Finney-Smith is not a great shooter, obviously, and is arguably not even a very good one, but he can be a good one from time to time. His stroke is fine and his decisions are typically good if he's not hesitating, and he's the only Florida player who seems comfortable hitting face-up midrange jumpers. (Except, bizarrely, for Patric Young.) This matters, because Florida's going to see a lot of zone, especially the 2-3, and a lot of sagging man-to-man defense from here on out, as teams try to neutralize Prather and Young by limiting their good looks and dare the Gators to win with jumpers.
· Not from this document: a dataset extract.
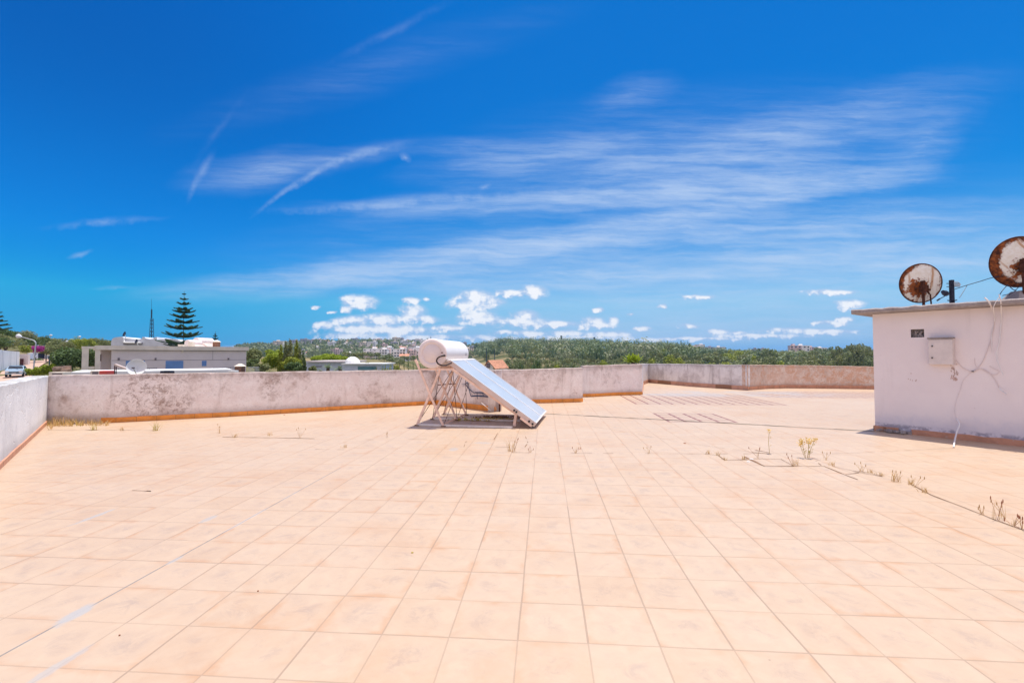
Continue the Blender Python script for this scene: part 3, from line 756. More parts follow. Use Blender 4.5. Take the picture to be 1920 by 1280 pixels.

Florida's not a particularly good jump-shooting team, so that makes sense.
But zones have holes, and the 2-3, in particular, has holes on the baseline and at the free throw line, places that Finney-Smith could hang out and wreak havoc like Duke's Rodney Hood did against Syracuse last Saturday. And if Finney-Smith can force teams to respect his jump shooting, that awkward-ass pump fake starts working more often, and he starts drawing closeouts that could produce easier shots for other players if he can pass away from them.
Florida can probably win a lot of games in March even if Finney-Smith isn't as great as he was last night; he hadn't scored more than eight points since February 1 before last night, and Florida won all those games, some of which may actually have been more difficult than games Florida will play in March. But I don't know if I would favor the Gators to win a national title without one or two superb games from Doe-Doe, and so I'm taking his first virtuoso night in a while as a very good sign.